Mengingat fenomena-fenomena cuaca tersebut masih berlangsung, hujan deras yang melanda daerah Jakarta (baca: Jawa, Bali dan NTB) diperkirakan juga terus berlangsung. Itu sejalan dengan musim hujan 2014 yang menuju puncaknya.
Untuk itu, memang sudah sewajarnya masyarakat yang bermukim di daerah langganan banjir perlu waspada yang berkepanjangan untuk musim hujan kali ini. Ini mengingat waktu yang lama dan proses kondensasi yang dipercepat. Hujan yang turun diperkirakan tetap lebih lebat dan lama dari biasanya.

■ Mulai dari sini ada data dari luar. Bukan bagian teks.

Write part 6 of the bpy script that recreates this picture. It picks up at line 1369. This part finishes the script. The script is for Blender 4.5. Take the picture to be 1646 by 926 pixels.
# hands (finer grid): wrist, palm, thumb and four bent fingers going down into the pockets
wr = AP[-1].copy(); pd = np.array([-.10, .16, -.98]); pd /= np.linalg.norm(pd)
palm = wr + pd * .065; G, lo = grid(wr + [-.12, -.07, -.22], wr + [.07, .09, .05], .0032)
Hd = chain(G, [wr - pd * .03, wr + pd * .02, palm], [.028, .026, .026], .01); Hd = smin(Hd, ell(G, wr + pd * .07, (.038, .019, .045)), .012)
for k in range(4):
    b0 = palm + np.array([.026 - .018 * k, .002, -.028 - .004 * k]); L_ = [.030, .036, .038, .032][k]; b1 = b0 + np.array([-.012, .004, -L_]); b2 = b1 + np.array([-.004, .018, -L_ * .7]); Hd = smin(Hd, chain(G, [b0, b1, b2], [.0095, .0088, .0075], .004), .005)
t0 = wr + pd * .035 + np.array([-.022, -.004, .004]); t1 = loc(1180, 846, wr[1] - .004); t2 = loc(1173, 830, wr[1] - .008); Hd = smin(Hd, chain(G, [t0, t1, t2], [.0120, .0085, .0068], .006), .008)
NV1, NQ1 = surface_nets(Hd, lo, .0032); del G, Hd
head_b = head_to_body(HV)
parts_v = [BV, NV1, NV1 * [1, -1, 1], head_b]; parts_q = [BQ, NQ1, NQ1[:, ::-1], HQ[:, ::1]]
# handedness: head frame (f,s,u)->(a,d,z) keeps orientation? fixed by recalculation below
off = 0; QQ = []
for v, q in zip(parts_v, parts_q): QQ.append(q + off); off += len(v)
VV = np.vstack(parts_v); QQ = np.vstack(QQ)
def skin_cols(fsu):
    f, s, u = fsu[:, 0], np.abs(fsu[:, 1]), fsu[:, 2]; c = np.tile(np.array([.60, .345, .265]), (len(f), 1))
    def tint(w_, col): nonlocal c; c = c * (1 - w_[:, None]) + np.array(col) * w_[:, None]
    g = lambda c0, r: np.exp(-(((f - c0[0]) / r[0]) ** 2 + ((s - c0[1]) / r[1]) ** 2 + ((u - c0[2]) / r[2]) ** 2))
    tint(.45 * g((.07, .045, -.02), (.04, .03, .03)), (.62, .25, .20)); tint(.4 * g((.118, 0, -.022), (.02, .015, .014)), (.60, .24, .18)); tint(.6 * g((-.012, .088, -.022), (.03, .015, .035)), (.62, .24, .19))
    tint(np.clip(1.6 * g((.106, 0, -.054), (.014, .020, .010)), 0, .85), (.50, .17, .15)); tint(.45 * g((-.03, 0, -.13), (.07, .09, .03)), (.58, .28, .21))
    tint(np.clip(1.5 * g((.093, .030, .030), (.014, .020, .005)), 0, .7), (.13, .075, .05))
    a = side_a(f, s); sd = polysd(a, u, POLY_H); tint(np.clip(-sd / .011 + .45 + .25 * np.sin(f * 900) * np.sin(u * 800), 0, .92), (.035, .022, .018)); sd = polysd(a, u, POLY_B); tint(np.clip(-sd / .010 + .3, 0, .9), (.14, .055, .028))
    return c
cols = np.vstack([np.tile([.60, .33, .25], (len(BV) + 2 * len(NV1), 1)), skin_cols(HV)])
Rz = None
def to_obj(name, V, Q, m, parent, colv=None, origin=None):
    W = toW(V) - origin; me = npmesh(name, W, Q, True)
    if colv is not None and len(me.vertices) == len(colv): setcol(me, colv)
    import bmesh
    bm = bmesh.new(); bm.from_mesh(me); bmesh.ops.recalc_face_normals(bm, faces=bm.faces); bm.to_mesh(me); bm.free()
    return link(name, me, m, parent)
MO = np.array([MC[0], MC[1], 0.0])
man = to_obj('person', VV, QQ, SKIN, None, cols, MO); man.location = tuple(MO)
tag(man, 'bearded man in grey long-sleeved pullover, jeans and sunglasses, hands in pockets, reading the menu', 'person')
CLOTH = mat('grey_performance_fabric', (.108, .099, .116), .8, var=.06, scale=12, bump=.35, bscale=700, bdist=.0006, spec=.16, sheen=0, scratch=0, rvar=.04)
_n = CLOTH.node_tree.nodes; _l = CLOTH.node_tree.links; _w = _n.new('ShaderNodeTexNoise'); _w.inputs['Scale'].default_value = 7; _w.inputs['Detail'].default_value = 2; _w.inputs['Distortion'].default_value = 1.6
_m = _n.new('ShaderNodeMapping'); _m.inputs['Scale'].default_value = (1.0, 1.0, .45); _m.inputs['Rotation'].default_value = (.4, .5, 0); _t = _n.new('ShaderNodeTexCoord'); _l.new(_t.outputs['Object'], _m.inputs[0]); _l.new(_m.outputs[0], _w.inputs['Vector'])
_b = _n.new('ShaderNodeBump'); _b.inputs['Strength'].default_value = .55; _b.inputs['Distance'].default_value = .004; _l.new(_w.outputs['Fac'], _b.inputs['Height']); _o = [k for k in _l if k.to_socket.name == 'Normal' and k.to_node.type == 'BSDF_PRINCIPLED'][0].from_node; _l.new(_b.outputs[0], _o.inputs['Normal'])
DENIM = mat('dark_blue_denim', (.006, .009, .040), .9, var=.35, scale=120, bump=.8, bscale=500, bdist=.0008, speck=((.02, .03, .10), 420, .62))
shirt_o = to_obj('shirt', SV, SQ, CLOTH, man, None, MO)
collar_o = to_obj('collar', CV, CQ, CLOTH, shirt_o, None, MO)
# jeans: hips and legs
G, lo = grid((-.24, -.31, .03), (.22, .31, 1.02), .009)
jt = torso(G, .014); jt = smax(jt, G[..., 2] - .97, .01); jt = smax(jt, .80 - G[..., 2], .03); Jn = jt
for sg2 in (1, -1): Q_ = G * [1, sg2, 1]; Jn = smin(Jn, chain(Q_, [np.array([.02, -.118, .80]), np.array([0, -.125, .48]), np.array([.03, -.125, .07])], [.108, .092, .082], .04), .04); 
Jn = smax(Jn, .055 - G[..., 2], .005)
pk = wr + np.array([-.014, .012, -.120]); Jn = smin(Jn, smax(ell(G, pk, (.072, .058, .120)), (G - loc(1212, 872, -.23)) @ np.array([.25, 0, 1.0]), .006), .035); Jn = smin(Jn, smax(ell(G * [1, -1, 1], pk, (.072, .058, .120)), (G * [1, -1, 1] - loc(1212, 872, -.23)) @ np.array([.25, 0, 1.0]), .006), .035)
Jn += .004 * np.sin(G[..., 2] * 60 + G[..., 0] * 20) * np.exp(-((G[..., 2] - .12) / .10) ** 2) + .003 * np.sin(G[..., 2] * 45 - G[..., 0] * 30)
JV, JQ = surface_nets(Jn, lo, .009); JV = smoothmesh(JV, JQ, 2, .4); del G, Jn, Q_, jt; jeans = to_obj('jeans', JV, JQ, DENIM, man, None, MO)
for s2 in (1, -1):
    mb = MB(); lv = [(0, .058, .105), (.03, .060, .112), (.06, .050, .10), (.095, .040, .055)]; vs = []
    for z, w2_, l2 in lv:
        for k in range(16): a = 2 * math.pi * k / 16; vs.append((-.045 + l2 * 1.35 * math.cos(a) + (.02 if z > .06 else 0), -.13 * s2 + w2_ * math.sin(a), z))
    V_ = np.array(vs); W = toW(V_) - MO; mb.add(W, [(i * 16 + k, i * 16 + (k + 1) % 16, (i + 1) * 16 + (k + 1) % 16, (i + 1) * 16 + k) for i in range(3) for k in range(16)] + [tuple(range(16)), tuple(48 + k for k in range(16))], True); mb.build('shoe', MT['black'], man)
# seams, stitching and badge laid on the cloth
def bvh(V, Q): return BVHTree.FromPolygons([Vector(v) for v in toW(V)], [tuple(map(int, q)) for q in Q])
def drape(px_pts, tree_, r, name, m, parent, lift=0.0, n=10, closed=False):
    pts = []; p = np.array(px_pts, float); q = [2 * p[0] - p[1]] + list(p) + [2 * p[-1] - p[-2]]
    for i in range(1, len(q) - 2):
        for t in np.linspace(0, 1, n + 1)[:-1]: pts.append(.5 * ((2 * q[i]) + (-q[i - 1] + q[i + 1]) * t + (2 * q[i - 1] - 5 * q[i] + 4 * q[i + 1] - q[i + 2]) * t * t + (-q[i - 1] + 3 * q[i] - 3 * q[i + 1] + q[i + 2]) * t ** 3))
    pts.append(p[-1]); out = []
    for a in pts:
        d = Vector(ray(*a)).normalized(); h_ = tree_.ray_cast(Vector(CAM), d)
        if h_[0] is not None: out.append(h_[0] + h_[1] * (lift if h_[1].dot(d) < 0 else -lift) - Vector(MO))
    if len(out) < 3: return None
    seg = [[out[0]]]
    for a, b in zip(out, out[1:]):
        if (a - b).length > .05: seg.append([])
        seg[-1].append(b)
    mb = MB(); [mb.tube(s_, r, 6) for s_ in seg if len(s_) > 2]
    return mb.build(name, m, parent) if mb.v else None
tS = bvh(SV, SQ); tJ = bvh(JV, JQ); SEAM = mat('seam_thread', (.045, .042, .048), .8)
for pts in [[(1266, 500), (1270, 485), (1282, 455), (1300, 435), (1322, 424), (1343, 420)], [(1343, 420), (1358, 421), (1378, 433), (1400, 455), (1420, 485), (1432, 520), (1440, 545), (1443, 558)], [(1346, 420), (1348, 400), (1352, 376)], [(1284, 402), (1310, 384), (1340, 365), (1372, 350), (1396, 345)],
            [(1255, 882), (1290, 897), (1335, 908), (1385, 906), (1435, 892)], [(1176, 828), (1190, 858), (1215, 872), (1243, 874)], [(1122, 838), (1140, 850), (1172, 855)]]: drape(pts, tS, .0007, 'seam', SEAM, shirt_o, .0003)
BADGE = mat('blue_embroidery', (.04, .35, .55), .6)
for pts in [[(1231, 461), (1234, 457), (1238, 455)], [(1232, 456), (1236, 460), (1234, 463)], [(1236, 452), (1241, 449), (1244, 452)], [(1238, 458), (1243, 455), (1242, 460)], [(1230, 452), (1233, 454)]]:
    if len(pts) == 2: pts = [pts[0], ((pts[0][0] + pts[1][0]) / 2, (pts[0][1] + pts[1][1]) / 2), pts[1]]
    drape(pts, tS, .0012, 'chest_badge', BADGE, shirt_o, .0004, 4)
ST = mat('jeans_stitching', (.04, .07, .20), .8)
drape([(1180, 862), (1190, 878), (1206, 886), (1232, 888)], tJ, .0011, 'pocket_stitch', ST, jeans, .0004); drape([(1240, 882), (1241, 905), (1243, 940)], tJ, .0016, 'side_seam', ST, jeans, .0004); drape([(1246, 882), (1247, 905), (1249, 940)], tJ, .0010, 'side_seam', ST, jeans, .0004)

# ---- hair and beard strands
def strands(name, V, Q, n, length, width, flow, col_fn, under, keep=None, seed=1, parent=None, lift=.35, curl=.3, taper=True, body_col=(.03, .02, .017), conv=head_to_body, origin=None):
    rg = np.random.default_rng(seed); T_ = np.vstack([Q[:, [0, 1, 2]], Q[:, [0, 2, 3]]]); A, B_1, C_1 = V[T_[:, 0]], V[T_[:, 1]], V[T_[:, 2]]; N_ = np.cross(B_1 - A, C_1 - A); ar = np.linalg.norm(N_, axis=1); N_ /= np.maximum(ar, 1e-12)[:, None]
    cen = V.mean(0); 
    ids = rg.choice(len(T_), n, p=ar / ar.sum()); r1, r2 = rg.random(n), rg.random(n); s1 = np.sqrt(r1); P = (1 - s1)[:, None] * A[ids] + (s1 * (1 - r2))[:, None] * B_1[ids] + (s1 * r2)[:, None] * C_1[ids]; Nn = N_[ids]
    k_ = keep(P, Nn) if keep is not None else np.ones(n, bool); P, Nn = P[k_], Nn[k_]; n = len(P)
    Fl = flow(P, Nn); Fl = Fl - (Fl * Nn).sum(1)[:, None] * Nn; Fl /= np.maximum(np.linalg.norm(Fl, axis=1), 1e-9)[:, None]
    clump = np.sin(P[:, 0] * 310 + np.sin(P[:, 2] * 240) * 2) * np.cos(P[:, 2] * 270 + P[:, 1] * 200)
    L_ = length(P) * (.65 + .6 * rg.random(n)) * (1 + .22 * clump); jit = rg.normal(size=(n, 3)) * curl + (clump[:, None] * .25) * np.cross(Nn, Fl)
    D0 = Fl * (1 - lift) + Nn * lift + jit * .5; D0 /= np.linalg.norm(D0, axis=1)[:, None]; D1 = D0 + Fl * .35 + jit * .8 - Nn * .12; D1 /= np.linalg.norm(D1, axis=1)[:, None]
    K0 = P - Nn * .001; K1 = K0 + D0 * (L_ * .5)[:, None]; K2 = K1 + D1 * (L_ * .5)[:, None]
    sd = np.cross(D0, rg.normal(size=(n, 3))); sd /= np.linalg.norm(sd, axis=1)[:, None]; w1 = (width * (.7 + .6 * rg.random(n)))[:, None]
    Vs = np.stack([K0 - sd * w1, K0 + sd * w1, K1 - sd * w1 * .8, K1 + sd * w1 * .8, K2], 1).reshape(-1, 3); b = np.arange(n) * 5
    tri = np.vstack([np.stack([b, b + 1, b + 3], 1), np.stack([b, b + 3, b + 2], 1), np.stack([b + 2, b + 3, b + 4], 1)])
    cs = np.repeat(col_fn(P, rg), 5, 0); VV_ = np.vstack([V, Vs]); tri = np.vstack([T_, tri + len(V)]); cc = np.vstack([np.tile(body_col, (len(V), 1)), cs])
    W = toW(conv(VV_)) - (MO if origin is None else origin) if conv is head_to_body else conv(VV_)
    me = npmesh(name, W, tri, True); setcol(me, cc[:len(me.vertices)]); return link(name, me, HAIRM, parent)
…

Dengan demikian, dapat kita simpulkan bahwa hujan deras berkepanjangan yang berdampak banjir di Jakarta dan beberapa tempat lainnya di Jawa akibat kolaborasi antara angin barat musim hujan yang kaya uap air. Itu “diperburuk” kemunculan seruakan dingin asia, momen dipole negatif, dan munculnya daerah tekanan rendah berupa mata siklon di perairan selatan NTB.
*Penulis aktif di BMKG, dosen pada Akademi Meteorologi dan Geofisika.